## GIVEN REQUEST:
Repeat only the lines running from the beginning of the material through the line that contains "var rng := RandomNumberGenerator.new()".

━━━━━━━━━━━━━━━━━━━━

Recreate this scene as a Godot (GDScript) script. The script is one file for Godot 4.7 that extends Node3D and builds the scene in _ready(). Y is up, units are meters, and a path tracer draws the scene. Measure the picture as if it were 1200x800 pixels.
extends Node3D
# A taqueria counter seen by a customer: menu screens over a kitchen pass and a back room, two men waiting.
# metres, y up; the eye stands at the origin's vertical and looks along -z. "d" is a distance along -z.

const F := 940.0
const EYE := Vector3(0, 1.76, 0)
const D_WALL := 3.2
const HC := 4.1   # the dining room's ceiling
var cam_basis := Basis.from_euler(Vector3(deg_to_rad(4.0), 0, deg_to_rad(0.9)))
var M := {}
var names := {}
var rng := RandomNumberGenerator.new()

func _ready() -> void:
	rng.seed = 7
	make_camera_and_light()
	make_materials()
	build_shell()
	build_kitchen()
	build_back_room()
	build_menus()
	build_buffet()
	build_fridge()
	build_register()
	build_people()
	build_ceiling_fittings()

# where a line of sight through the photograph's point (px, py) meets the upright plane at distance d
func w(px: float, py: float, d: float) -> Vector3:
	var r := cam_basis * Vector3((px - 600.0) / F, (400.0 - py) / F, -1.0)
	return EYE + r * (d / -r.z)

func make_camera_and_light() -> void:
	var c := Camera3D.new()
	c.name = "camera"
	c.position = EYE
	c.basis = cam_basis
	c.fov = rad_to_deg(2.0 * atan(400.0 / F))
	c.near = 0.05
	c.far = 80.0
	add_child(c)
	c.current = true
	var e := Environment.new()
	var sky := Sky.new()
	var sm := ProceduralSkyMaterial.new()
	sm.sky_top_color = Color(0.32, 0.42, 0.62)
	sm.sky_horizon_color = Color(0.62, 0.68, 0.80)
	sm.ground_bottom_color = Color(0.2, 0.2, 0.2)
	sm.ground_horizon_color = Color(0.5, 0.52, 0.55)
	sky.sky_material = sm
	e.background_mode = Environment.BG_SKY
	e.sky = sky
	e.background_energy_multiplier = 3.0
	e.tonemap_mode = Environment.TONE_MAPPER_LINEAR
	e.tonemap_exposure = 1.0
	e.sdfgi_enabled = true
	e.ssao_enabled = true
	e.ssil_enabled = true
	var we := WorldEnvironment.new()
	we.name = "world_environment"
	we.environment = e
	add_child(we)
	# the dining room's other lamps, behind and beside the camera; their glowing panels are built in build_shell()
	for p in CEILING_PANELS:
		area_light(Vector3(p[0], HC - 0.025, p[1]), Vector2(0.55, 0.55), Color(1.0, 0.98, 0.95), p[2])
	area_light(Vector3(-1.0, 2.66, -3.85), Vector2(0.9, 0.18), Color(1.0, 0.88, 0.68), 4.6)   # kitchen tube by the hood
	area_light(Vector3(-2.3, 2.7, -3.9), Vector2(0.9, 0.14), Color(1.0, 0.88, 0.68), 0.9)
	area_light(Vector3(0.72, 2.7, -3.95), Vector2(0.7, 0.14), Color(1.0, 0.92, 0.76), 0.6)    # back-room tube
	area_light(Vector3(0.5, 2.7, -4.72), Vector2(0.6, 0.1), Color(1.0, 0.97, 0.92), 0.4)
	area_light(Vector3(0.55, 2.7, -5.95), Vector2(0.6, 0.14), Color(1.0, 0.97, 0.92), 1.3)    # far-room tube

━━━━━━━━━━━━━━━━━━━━

## TASK RESPONSE:
Recreate this scene as a Godot (GDScript) script. The script is one file for Godot 4.7 that extends Node3D and builds the scene in _ready(). Y is up, units are meters, and a path tracer draws the scene. Measure the picture as if it were 1200x800 pixels.
extends Node3D
# A taqueria counter seen by a customer: menu screens over a kitchen pass and a back room, two men waiting.
# metres, y up; the eye stands at the origin's vertical and looks along -z. "d" is a distance along -z.

const F := 940.0
const EYE := Vector3(0, 1.76, 0)
const D_WALL := 3.2
const HC := 4.1   # the dining room's ceiling
var cam_basis := Basis.from_euler(Vector3(deg_to_rad(4.0), 0, deg_to_rad(0.9)))
var M := {}
var names := {}
var rng := RandomNumberGenerator.new()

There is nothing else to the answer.